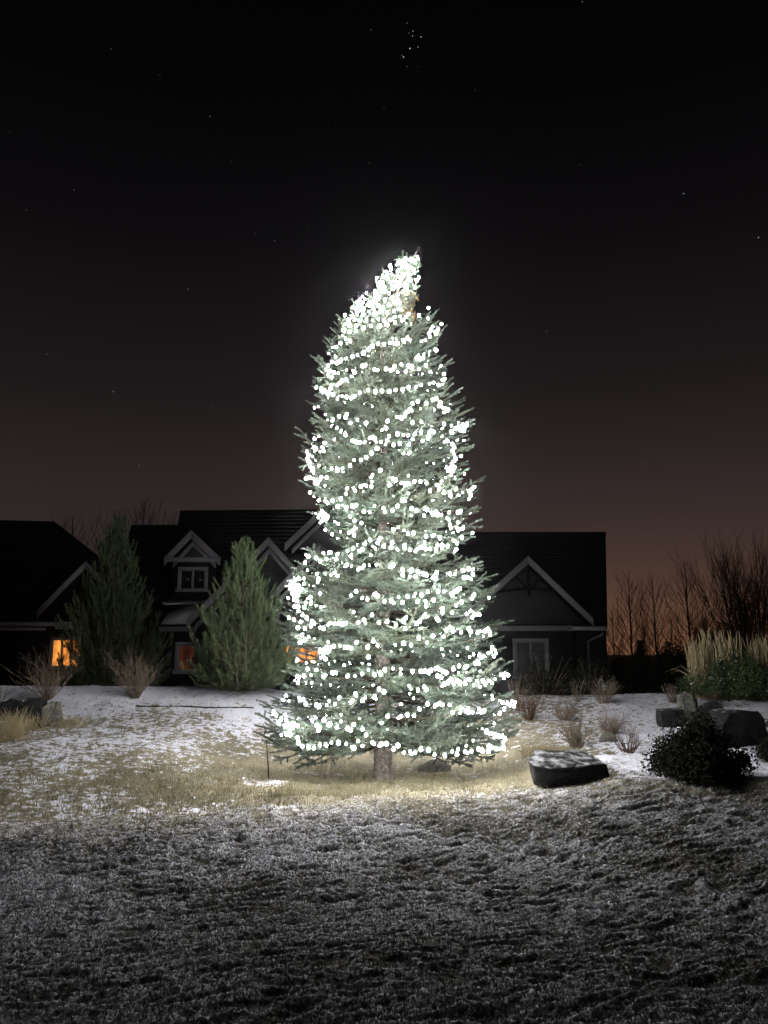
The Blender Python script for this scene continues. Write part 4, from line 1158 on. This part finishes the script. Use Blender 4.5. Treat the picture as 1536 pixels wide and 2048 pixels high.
GR = 'rocks on the slope'
# flat slab
p = gp(1140, 1566); p.y += .06; p.z = gz(p.x, p.y)
slab = rock('flat_slab', 'flat topped stone slab with a dusting of snow, right of the spruce on the slope', p,
     [(-.30, -.17, -.05), (.42, -.19, -.05), (.40, .18, -.05), (-.33, .18, -.05), (-.43, -.15, .19), (-.45, -.05, .22), (-.31, .21, .30), (.24, .25, .29), (.33, .02, .245), (.35, -.20, .20), (-.26, -.23, .165), (-.40, -.10, .05)], M_ROCK, 1, group=GR, rot=.12, amp=.008)
# irregular dusting on the slab's top
def dusting(parent, pts, name='snow_dusting'):
    mb = MB(); mb.prism([Vector(q) for q in pts], (0, 0, .010)); return mb.build(name, M_SNOW, parent)
# upright stone, block, boulders
p = gp(1376, 1442); rock('upright_stone', 'pale faced upright stone standing behind the black bush, taller than the block beside it', p,
     [(-.13, -.10, -.05), (.13, -.13, -.05), (.15, .12, -.05), (-.11, .12, -.05), (-.14, -.08, .36), (-.05, -.06, .45), (.04, -.10, .40), (.08, .0, .44), (.16, -.06, .31), (.16, .10, .27), (-.10, .10, .40)], M_PALEROCK, 2, group=GR, rot=.25, amp=.008)
p = gp(1342, 1452); rock('stone_block', 'low dark stone block left of the pale upright stone', p,
     [(-.17, -.12, -.05), (.20, -.12, -.05), (.20, .14, -.05), (-.16, .14, -.05), (-.19, -.12, .24), (.18, -.12, .25), (.18, .14, .25), (-.18, .14, .25)], M_ROCK, 3, group=GR)
p = gp(1384, 1444); p.y -= .22; p.z = gz(p.x, p.y); rock('small_stone', 'small pale stone lying at the foot of the upright stone', p,
     [(-.06, -.06, -.02), (.10, -.06, -.02), (.10, .07, -.02), (-.05, .07, -.02), (-.05, -.03, .08), (.04, -.02, .14), (.11, .02, .15), (.03, .06, .13)], M_PALEROCK, 4, amp=.006, group=GR)
p = gp(1488, 1498); p.y += .22; p.z = gz(p.x, p.y); rock('boulder', 'largest dark boulder, behind and right of the black bush', p,
     [(-.28, -.10, -.05), (.34, -.14, -.05), (.36, .25, -.05), (-.30, .25, -.05), (-.32, -.14, .26), (-.22, -.17, .42), (-.06, -.18, .47), (.22, -.20, .45), (.32, -.20, .34), (.38, -.18, .12), (.26, .2, .44), (-.24, .2, .46)], M_ROCK, 5, group=GR, rot=.30)
p = gp(1424, 1474); p.y += .15; p.z = gz(p.x, p.y); rock('boulder', 'grey ridged boulder between the black bush and the largest boulder', p,
     [(-.25, -.15, -.05), (.25, -.15, -.05), (.25, .2, -.05), (-.25, .2, -.05), (-.20, -.05, .30), (-.05, .0, .42), (.18, .0, .50), (.26, -.1, .30), (.15, .18, .44)], M_ROCK, 6, group=GR)
p = gp(1550, 1455); rock('small_stone', 'dark stone cut off by the right edge of the picture', p,
     [(-.15, -.1, -.05), (.2, -.1, -.05), (.2, .15, -.05), (-.14, .15, -.05), (-.1, -.05, .18), (.1, 0, .22), (.18, .1, .2)], M_ROCK, 7, group=GR)
p = gp(70, 1452); rock('boulder', 'split grey boulder at the left, half hidden by yellow grass', p,
     [(-.26, -.18, -.05), (.16, -.18, -.05), (.14, .2, -.05), (-.26, .2, -.05), (-.24, -.12, .28), (-.10, -.04, .42), (.06, .0, .40), (.12, -.1, .24), (.08, .16, .36), (-.2, .16, .36)], M_ROCK, 8, group=GR)
p = gp(92, 1450); p.y -= .05; rock('boulder', 'pale lichen covered stone leaning right of the split boulder', p,
     [(-.14, -.14, -.05), (.22, -.14, -.05), (.22, .16, -.05), (-.1, .16, -.05), (-.02, -.10, .26), (.08, -.02, .36), (.22, .0, .33), (.28, -.05, .16), (.18, .14, .30)], M_PALEROCK, 9, group=GR)
p = gp(20, 1436); rock('boulder', 'grey boulder nearest the left edge with snow on top', p,
     [(-.22, -.15, -.05), (.18, -.15, -.05), (.18, .2, -.05), (-.22, .2, -.05), (-.2, -.08, .22), (-.02, 0, .30), (.14, -.02, .26), (.1, .16, .26)], M_ROCK, 10, group=GR)
p = gp(870, 1542); p.y += .1; p.z = gz(p.x, p.y); rock('flat_stone', 'flat tan stone lying in dry grass behind the trunk', p,
     [(-.24, -.12, -.03), (.20, -.12, -.03), (.22, .14, -.03), (-.2, .14, -.03), (-.22, -.10, .06), (-.05, -.02, .13), (.12, 0, .12), (.22, -.06, .05), (.05, .12, .12)], M_PALEROCK, 12, amp=.008, group=GR)
p = gp(1215, 1482); rock('small_stone', 'tan stone half hidden by wispy shrubs on the snow slope', p,
     [(-.12, -.08, -.03), (.14, -.08, -.03), (.12, .1, -.03), (-.1, .1, -.03), (-.1, -.04, .09), (0, 0, .14), (.12, -.02, .08), (.05, .08, .12)], M_PALEROCK, 13, amp=.008, group=GR)

# ------------------------------------------------------------------ bare trees beyond
def bare_tree(label, loc, H, seed, kind='upright', group='bare trees beyond the houses'):
    r_ = random.Random(seed)
    root = thing('bare_tree', label, 'tree', loc, group)
    tr_, cr_ = MB(), MB()
    if kind == 'upright':
        hz = np.linspace(-.2, H, 12); wob = [(r_.gauss(0, .03) * H * .1, 0, h) for h in hz]
        tr_.tube(wob, np.linspace(H * .014, H * .002, 12), 5)
        for i in range(46):
            f = .12 + .84 * (i + r_.random()) / 46; a = i * 2.4 + r_.uniform(-.4, .4); el = .9 + .5 * f
            L = H * (.34 * (1 - f) ** .8 + .05) * r_.uniform(.7, 1.2)
            d = (math.cos(a), math.sin(a), el * 1.1)
            b = (np.interp(f * H, hz, [q[0] for q in wob]), 0, f * H)
            grow(cr_, b, d, L, H * .0042 * (1.15 - f), 2 if f < .8 else 1, r_, .08, .10, (2, 3), 3, 4, 0, .32)
    else:
        for s_ in range(9):
            a = r_.uniform(0, 6.28); tl = r_.uniform(.03, .20)
            grow(tr_, (math.cos(a) * .2, math.sin(a) * .2, -.2), (math.cos(a) * tl, math.sin(a) * tl, 1), H * r_.uniform(.5, .62), H * .008, 0, r_, .03, .05, (2, 3), 5, 7)
        for s_ in range(110):
            a = r_.uniform(0, 6.28); tl = r_.uniform(.03, .42); f = r_.uniform(.04, .62)
            b = np.array([math.cos(a) * tl, math.sin(a) * tl, 1]) * f * H * .9
            grow(cr_, b, (math.cos(a) * tl * 1.3, math.sin(a) * tl * 1.3, 1), H * (.40 - .30 * f) * r_.uniform(.7, 1.05), H * .0034 * (1.1 - f), 2, r_, .06, .10, (3, 4), 3, 4, 0, .30)
    tr_.build('trunk', M_TREEBARK, root); cr_.build('crown', M_TREEBARK, root)
    return root
def far(px, py_top, Y, label, seed, kind='upright'):
    q = at(px, 1300, Y); q.z = gz(q.x, q.y)
    bare_tree(label, q, at(px, py_top, Y).z - q.z, seed, kind)
far(1264, 1145, 46, 'slender bare tree nearest the right corner of the gabled house', 101)
far(1313, 1152, 47, 'slender bare tree in the middle of the orange glow', 102)
far(1381, 1122, 42, 'bare tree with open spreading branches, right of the two slender ones', 103)
far(1500, 1030, 27, 'big dense bare tree towering at the right edge', 104, 'vase')
far(1228, 1215, 50, 'small bare tree tucked behind the corner of the gabled house', 105)
far(1345, 1222, 52, 'low bare tree between the slender tree and the open spreading one', 106)
far(1290, 1235, 55, 'lowest thin bare tree in the orange glow', 107)
far(1420, 1200, 40, 'bare tree overlapping the left side of the big dense bare tree', 108, 'vase')
far(273, 1004, 48, 'bare treetop showing above the lower left roof of the gabled house', 109)
far(222, 1022, 50, 'bare treetop behind the tip of the taller shadowy pine', 110)
far(128, 1030, 52, 'thin bare treetop above the hip of the left house roof', 111)
far(335, 1036, 60, 'faint bare twig top beside the high roof of the gabled house', 112)
# thickets against the glow, one dark conifer, a shed-like dark hedge
for i, (px, top_, Y, lab) in enumerate(((1240, 1270, 38, 'dense bare thicket against the house corner'), (1300, 1275, 44, 'bare thicket at the foot of the slender trees'),
                                      (1365, 1262, 36, 'bare thicket left of the feather grass'), (1440, 1225, 33, 'dark leafless thicket behind the feather grass'), (1520, 1240, 31, 'dark leafless thicket at the right edge'))):
    q = at(px, 1300, Y); q.z = gz(q.x, q.y)
    H = at(px, top_, Y).z - q.z
    shrub('thicket', lab, 'thicket', q, H * .72, .55, 90, M_TREEBARK, 120 + i, 2, .013, 'bare thickets beyond the berm')
q = at(1281, 1300, 33); q.z = gz(q.x, q.y); H = at(1281, 1284, 33).z - q.z
cn = thing('small_conifer', 'small black conifer silhouette against the orange glow', 'tree', q)
t_ = MB(); t_.tube([(0, 0, -.1), (0, 0, H * .9)], [.06, .01], 6); t_.build('trunk', M_TREEBARK, cn)
fo = MB(); cs = []
for k in range(420):
    f = random.random() ** 1.3; a = random.uniform(0, 6.28); rr = (.55 * (1 - f) + .03) * math.sqrt(random.random()); cs.append((math.cos(a) * rr, math.sin(a) * rr, f * H))
leaf_cloud(fo, cs, 14, .05, .09); fo.build('crown', M_DARKFOL, cn)
for i, (px, w_, top_, Y, lab) in enumerate(((1345, 1.15, 1312, 30, 'black clipped hedge mass below the slender trees'), (1250, .9, 1335, 31, 'low black hedge by the house corner'), (1460, 1.6, 1290, 29, 'dark hedge mass behind the feather grass'))):
    q = at(px, 1330, Y); q.z = gz(q.x, q.y)
    leafy('hedge', lab, 'hedge', q, w_, .7, at(px, top_, Y).z - q.z, 190, M_DARKFOL, 140 + i, .10, 26, 0, 'dark hedges beyond the berm', M_TREEBARK)

# ------------------------------------------------------------------ small things
# shepherd's hook lantern among the dried stalks
p = gp(1203, 1404)
gl = thing('garden_lantern', 'small hooked garden lantern standing among pale dried stalks', 'lantern', p)
t_ = MB(); hk = [(-.03, 0, -.05), (-.03, 0, .33)] + [(-.03 + .045 * (1 - math.cos(a)), 0, .33 + .06 * math.sin(a)) for a in np.linspace(.3, math.pi, 7)]
t_.tube(hk, .005, 5); t_.build('hook', M_METAL, gl)
t_ = MB()
t_.tube([(.06, 0, .33), (.06, 0, .31), (.06, 0, .27), (.06, 0, .262)], [.004, .012, .05, .05], 10); t_.build('shade', M_METAL, gl)
t_ = MB(); t_.tube([(.06, 0, .262), (.06, 0, .20), (.06, 0, .19)], [.022, .026, .012], 8); t_.build('body', M_METAL, gl)
# thin black strip along the foot of the snow bank
t_ = MB(); pts = []
for i in range(40):
    px = 272 + 235 * i / 39; py = 1413 + 4 * i / 39 + .8 * math.sin(i * .31)
    q = hit(px, py); pts.append((q.x, q.y, q.z + .008))
t_.tube(pts, .013, 6)
tag(t_.build('black_strip', M_CABLE), 'thin black strip lying along the lower edge of the snow bank, left of the spruce', 'hose')

# ------------------------------------------------------------------ stars
def star_mesh():
    mb = MB(); s = .5
    mb.add([(s, 0, 0), (-s, 0, 0), (0, s, 0), (0, -s, 0), (0, 0, s), (0, 0, -s)],
           [(0, 2, 4), (2, 1, 4), (1, 3, 4), (3, 0, 4), (2, 0, 5), (1, 2, 5), (3, 1, 5), (0, 3, 5)])
    return mb
SM = emit('starlight', (.92, .95, 1.0), .62)
stars = MB(); oc = star_mesh()
SL = [(826, 62, 1.0), (825, 72, 1.1), (842, 74, 1.3), (836, 94, 1.0), (820, 97, 1.6), (807, 114, 1.4), (814, 46, .6), (742, 60, .6), (818, 66, .5), (804, 111, .6),
      (814, 133, .5), (836, 133, .6), (672, 241, .5), (768, 218, .5), (794, 245, .5), (420, 233, .9), (461, 323, .8), (739, 326, 1.1), (376, 578, 1.1), (549, 481, 1.0),
      (521, 466, .7), (510, 467, .6), (617, 458, .6), (640, 480, .5), (1367, 387, 1.1), (1517, 475, 1.2), (1257, 609, .9), (1093, 663, 1.2), (985, 695, .6), (226, 783, .9),
      (94, 708, .6), (424, 810, .7), (278, 930, .7), (1285, 928, .8), (1072, 916, .6), (1478, 757, .6), (1160, 330, .6), (222, 98, .5), (530, 113, .5), (1165, 3, .7),
      (20, 265, .5), (860, 300, .4), (950, 180, .4), (1004, 417, .5), (320, 150, .4), (148, 380, .5), (496, 388, .5), (556, 995, .6), (1130, 945, .5), (52, 420, .4)]
for px, py, b in SL:
    a, c = ray(px, py)
    d = Vector((a, 1, c)).normalized() * 900
    stars.add([Vector(v) * (b * .95) + d + Vector((0, 0, EYE)) for v in oc.v[0]], oc.f[0])
tag(stars.build('stars', SM), 'faint stars with one tight cluster high in the black sky', kind='stuff')

# ------------------------------------------------------------------ thin frosty air that glows round the bulbs
if HAZE_DENSITY > 0:
    hz = MB(); hz.box((-640, -12, -1.8), (640, 205, 9.5))
    m = bpy.data.materials.new('frosty_air'); m.use_nodes = True
    t = m.node_tree; t.nodes.clear()
    o = N(t, 'ShaderNodeOutputMaterial'); pv = N(t, 'ShaderNodeVolumePrincipled')
    pv.inputs['Color'].default_value = (.95, .95, 1, 1); pv.inputs['Density'].default_value = HAZE_DENSITY
    pv.inputs['Anisotropy'].default_value = .98
    t.links.new(pv.outputs[0], o.inputs['Volume'])
    tag(hz.build('haze', m), 'thin frosty night air', kind='stuff')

──────────

* _GIVEN TASK_
Report every line in the data above in which the word "picture" appears.

* _THE COMPLETED TASK_
The Blender Python script for this scene continues. Write part 4, from line 1158 on. This part finishes the script. Use Blender 4.5. Treat the picture as 1536 pixels wide and 2048 pixels high.
p = gp(1550, 1455); rock('small_stone', 'dark stone cut off by the right edge of the picture', p,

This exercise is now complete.